The court also upheld a second provision that makes it a crime for anyone other than family members or postal workers to deliver a mail ballot, a rule that has a significant impact on tribal reservations.

By a 6-3 vote, the justices held the state’s election laws do not violate the Voting Rights Act and its ban on rules that have a discriminatory impact based on race or ethnicity.

The decision overturned a ruling by the 9th Circuit Court of Appeals, which said last year that Arizona discarded far more ballots than any state in the nation by shifting its precincts often and by canceling all votes cast in the wrong place. In nearly all cases, these “out of precinct” voters were legally entitled to vote for a candidate for U.S. senator, U.S. representative, governor or president who appeared on the ballot.

The ruling is a victory for the Arizona Republican Party, which defended the state’s rules, and a defeat for the Democratic National Committee, which sued to seek to have them declared discriminatory and illegal.

In its defense, Arizona argued that half the states have laws that require voters to cast their ballots in the right precinct. California is not among them.

The Arizona case took on major importance this year because it comes amid a partisan national battle over voting rights and election rules — and because the Supreme Court has said remarkably little to clarify when state election rules become so strict they may interfere with the right to vote.

Eight years ago, the conservative justices in a 5-4 opinion threw out the part of the Voting Rights Act of 1965 that imposed federal oversight on the Southern states with a history of discriminating against Black or Latino voters. Arizona was among them.

After that ruling in Shelby County vs. Holder, states from Georgia to Texas and Arizona were free to adopt new election rules without preapproval from the Justice Department in Washington.

They could still face discrimination suits under Section 2 of the Voting Rights Act, which applies nationwide. But exactly what constitutes discrimination under the law has been unclear.

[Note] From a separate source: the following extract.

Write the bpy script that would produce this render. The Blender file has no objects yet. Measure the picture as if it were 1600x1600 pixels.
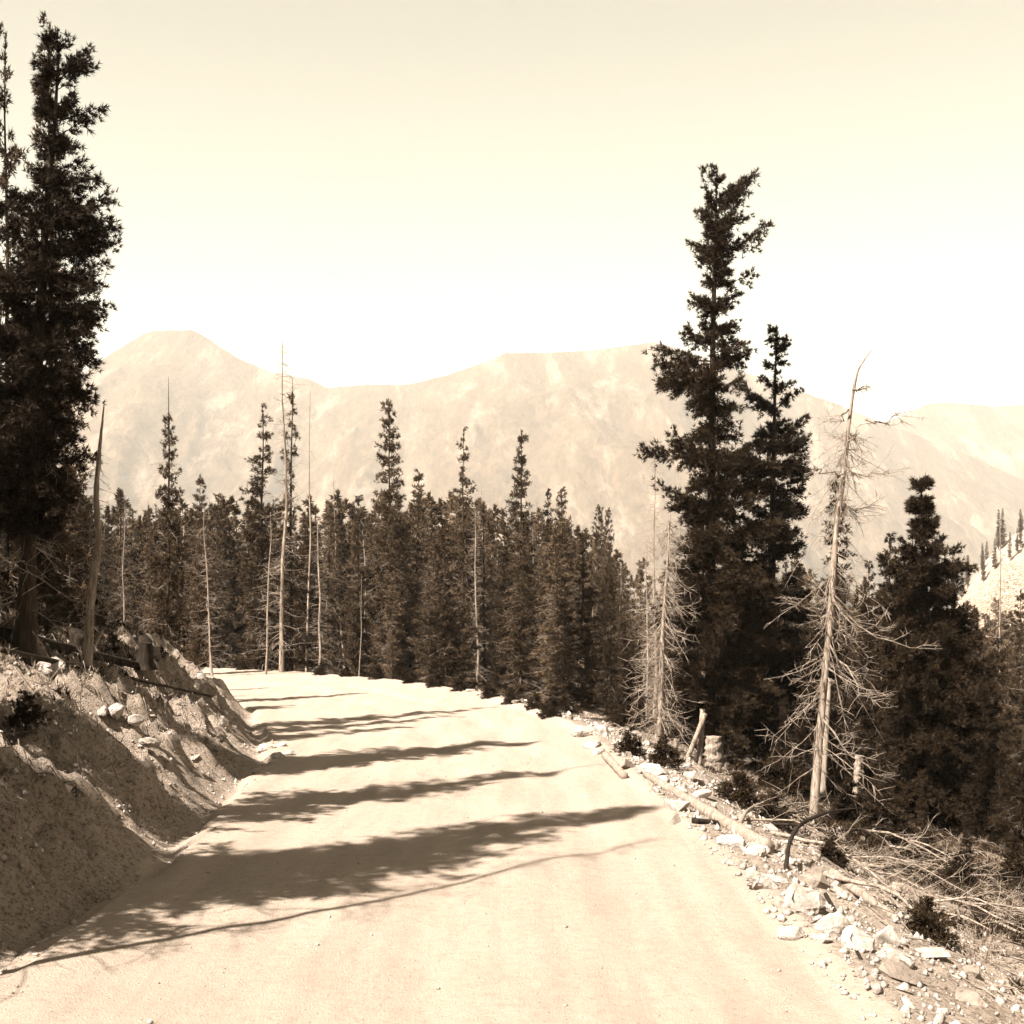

In 1982, Congress amended the law with a bipartisan compromise to say it does more than forbid intentionally racist rules. Rather, the law also forbids states and localities from imposing any voting rule or procedure which “results in a denial or abridgment of the right…to vote on account of race.”

In recent decades, this part of the law has been used to challenge state election maps whose districts were drawn in a way that made it hard for Black or Latino candidates to be elected. But the Supreme Court had not spoken on how the law applies to voting rules.

The Democratic National Committee sued over the two Arizona provisions that it said resulted in discrimination. Their lawyers alleged the “wrong precinct” rule resulted in discrimination against Latino voters in the Phoenix area who moved more often. In some areas, more than 40% of the voters had their precinct changed in the two years between elections.

The Democrats also alleged the criminal ban on so-called “ballot harvesting” had a discriminatory effect on Navajos and other Native Americans who lived on reservations with poor mail service.

They lost before a federal judge and a three-judge panel of the 9th Circuit, but won before an 11-member group of the appeals court.
In a 7-4 decision, the appeals court said Arizona had by far the nation’s highest percentage of ballots discarded because they were cast in the wrong precinct. And it said Latinos, Blacks and Native Americans were more than twice as likely as whites to have their otherwise legal ballots thrown out.

The appeals court also described Arizona’s history of discriminating against Latino and Native American voters. Its opinion noted that an earlier version of its criminal ban on “ballot collection” had been blocked as discriminatory under the Voting Rights Act, but was revived after the Supreme Court’s ruling which lifted the “pre-clearance” rule.